◆ **WHAT TO DO**: Go through the listing and set it down exactly, leaving out its pictures.

'''

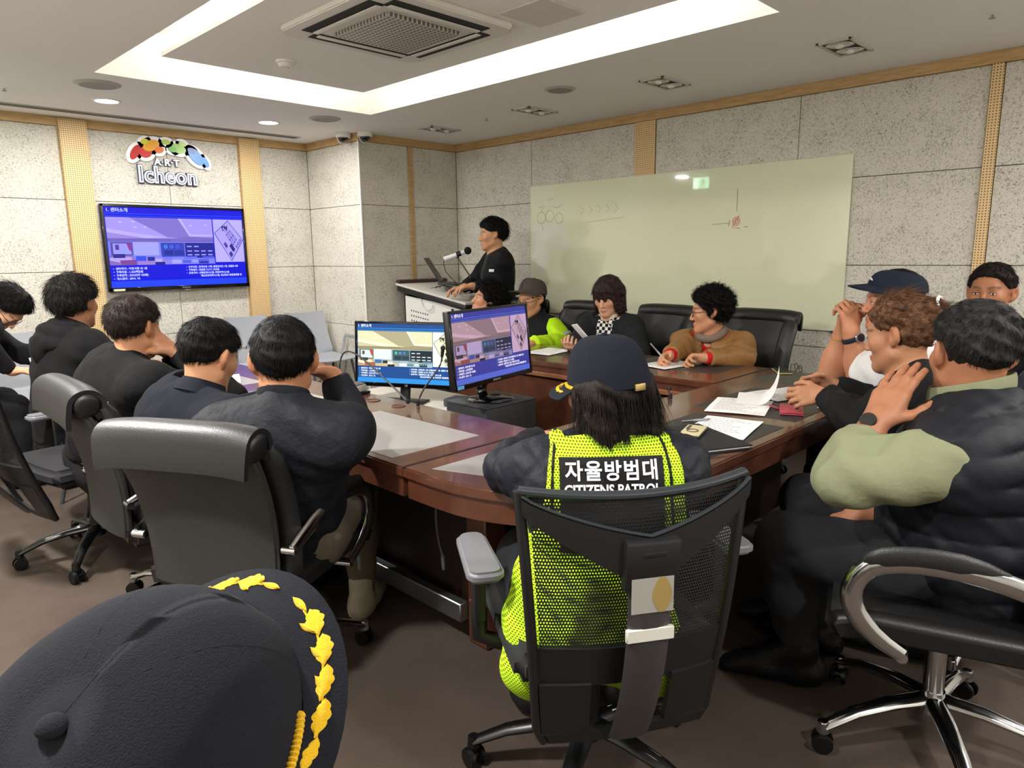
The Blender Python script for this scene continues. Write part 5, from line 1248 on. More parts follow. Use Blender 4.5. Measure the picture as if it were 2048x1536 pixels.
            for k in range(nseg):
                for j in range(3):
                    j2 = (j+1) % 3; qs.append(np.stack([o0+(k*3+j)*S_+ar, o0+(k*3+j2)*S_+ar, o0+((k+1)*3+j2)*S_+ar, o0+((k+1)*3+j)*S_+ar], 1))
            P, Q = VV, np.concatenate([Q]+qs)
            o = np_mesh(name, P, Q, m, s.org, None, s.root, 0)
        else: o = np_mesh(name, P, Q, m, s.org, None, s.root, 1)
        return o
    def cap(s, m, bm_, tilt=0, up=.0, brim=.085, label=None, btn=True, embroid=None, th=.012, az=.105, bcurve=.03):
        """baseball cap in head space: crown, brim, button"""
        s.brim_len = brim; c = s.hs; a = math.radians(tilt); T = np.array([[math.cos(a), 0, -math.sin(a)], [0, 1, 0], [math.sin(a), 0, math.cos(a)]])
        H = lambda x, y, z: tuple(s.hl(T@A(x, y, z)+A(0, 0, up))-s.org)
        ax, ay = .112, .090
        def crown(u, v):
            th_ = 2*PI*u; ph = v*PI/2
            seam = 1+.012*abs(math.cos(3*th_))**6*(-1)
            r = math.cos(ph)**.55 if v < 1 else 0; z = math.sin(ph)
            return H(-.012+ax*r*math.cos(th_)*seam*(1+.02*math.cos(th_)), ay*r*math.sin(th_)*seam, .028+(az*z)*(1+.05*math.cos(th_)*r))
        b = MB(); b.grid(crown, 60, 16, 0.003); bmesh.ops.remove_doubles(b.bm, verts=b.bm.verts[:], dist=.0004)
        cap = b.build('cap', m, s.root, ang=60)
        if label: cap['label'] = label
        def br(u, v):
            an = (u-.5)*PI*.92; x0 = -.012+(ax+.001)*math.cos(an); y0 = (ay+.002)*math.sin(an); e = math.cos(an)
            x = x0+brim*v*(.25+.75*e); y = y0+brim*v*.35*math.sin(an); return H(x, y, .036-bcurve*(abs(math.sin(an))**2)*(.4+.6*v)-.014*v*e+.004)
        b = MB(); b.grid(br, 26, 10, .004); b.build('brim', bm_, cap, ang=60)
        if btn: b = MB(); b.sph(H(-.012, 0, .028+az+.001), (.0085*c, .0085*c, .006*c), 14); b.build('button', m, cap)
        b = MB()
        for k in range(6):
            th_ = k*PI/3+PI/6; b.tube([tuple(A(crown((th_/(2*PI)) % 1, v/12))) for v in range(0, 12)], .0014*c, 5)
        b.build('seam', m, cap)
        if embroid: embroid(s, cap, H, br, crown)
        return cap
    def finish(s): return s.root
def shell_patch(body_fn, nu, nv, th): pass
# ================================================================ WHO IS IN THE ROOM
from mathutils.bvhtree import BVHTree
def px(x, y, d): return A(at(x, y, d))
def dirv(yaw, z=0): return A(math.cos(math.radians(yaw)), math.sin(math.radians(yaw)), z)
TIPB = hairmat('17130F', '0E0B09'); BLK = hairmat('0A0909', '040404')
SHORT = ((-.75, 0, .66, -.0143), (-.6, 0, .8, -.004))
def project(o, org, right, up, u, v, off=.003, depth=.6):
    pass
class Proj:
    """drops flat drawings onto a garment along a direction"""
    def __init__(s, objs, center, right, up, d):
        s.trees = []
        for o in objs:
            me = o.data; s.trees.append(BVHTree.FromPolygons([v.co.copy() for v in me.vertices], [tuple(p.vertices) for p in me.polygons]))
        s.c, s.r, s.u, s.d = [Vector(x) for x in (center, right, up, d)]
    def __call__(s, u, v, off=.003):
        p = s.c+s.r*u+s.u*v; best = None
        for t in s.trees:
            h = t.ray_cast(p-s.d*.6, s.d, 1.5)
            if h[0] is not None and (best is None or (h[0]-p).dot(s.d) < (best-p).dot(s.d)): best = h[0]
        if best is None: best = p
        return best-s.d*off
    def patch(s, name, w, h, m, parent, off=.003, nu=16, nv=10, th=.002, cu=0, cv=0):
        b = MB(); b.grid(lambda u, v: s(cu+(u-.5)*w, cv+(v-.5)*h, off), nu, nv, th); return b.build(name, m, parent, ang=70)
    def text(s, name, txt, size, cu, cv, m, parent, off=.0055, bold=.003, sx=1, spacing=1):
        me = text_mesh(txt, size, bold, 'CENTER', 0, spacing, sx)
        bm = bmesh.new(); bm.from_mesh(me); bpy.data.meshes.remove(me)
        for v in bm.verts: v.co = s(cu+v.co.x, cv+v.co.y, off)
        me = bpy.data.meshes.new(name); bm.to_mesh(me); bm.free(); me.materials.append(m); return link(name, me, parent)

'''

◆ **RESULT FOR THIS EXERCISE**:
The Blender Python script for this scene continues. Write part 5, from line 1248 on. More parts follow. Use Blender 4.5. Measure the picture as if it were 2048x1536 pixels.
            for k in range(nseg):
                for j in range(3):
                    j2 = (j+1) % 3; qs.append(np.stack([o0+(k*3+j)*S_+ar, o0+(k*3+j2)*S_+ar, o0+((k+1)*3+j2)*S_+ar, o0+((k+1)*3+j)*S_+ar], 1))
            P, Q = VV, np.concatenate([Q]+qs)
            o = np_mesh(name, P, Q, m, s.org, None, s.root, 0)
        else: o = np_mesh(name, P, Q, m, s.org, None, s.root, 1)
        return o
    def cap(s, m, bm_, tilt=0, up=.0, brim=.085, label=None, btn=True, embroid=None, th=.012, az=.105, bcurve=.03):
        """baseball cap in head space: crown, brim, button"""
        s.brim_len = brim; c = s.hs; a = math.radians(tilt); T = np.array([[math.cos(a), 0, -math.sin(a)], [0, 1, 0], [math.sin(a), 0, math.cos(a)]])
        H = lambda x, y, z: tuple(s.hl(T@A(x, y, z)+A(0, 0, up))-s.org)
        ax, ay = .112, .090
        def crown(u, v):
            th_ = 2*PI*u; ph = v*PI/2
            seam = 1+.012*abs(math.cos(3*th_))**6*(-1)
            r = math.cos(ph)**.55 if v < 1 else 0; z = math.sin(ph)
            return H(-.012+ax*r*math.cos(th_)*seam*(1+.02*math.cos(th_)), ay*r*math.sin(th_)*seam, .028+(az*z)*(1+.05*math.cos(th_)*r))
        b = MB(); b.grid(crown, 60, 16, 0.003); bmesh.ops.remove_doubles(b.bm, verts=b.bm.verts[:], dist=.0004)
        cap = b.build('cap', m, s.root, ang=60)
        if label: cap['label'] = label
        def br(u, v):
            an = (u-.5)*PI*.92; x0 = -.012+(ax+.001)*math.cos(an); y0 = (ay+.002)*math.sin(an); e = math.cos(an)
            x = x0+brim*v*(.25+.75*e); y = y0+brim*v*.35*math.sin(an); return H(x, y, .036-bcurve*(abs(math.sin(an))**2)*(.4+.6*v)-.014*v*e+.004)
        b = MB(); b.grid(br, 26, 10, .004); b.build('brim', bm_, cap, ang=60)
        if btn: b = MB(); b.sph(H(-.012, 0, .028+az+.001), (.0085*c, .0085*c, .006*c), 14); b.build('button', m, cap)
        b = MB()
        for k in range(6):
            th_ = k*PI/3+PI/6; b.tube([tuple(A(crown((th_/(2*PI)) % 1, v/12))) for v in range(0, 12)], .0014*c, 5)
        b.build('seam', m, cap)
        if embroid: embroid(s, cap, H, br, crown)
        return cap
    def finish(s): return s.root
def shell_patch(body_fn, nu, nv, th): pass
# ================================================================ WHO IS IN THE ROOM
from mathutils.bvhtree import BVHTree
def px(x, y, d): return A(at(x, y, d))
def dirv(yaw, z=0): return A(math.cos(math.radians(yaw)), math.sin(math.radians(yaw)), z)
TIPB = hairmat('17130F', '0E0B09'); BLK = hairmat('0A0909', '040404')
SHORT = ((-.75, 0, .66, -.0143), (-.6, 0, .8, -.004))
def project(o, org, right, up, u, v, off=.003, depth=.6):
    pass
class Proj:
    """drops flat drawings onto a garment along a direction"""
    def __init__(s, objs, center, right, up, d):
        s.trees = []
        for o in objs:
            me = o.data; s.trees.append(BVHTree.FromPolygons([v.co.copy() for v in me.vertices], [tuple(p.vertices) for p in me.polygons]))
        s.c, s.r, s.u, s.d = [Vector(x) for x in (center, right, up, d)]
    def __call__(s, u, v, off=.003):
        p = s.c+s.r*u+s.u*v; best = None
        for t in s.trees:
            h = t.ray_cast(p-s.d*.6, s.d, 1.5)
            if h[0] is not None and (best is None or (h[0]-p).dot(s.d) < (best-p).dot(s.d)): best = h[0]
        if best is None: best = p
        return best-s.d*off
    def patch(s, name, w, h, m, parent, off=.003, nu=16, nv=10, th=.002, cu=0, cv=0):
        b = MB(); b.grid(lambda u, v: s(cu+(u-.5)*w, cv+(v-.5)*h, off), nu, nv, th); return b.build(name, m, parent, ang=70)
    def text(s, name, txt, size, cu, cv, m, parent, off=.0055, bold=.003, sx=1, spacing=1):
        me = text_mesh(txt, size, bold, 'CENTER', 0, spacing, sx)
        bm = bmesh.new(); bm.from_mesh(me); bpy.data.meshes.remove(me)
        for v in bm.verts: v.co = s(cu+v.co.x, cv+v.co.y, off)
        me = bpy.data.meshes.new(name); bm.to_mesh(me); bm.free(); me.materials.append(m); return link(name, me, parent)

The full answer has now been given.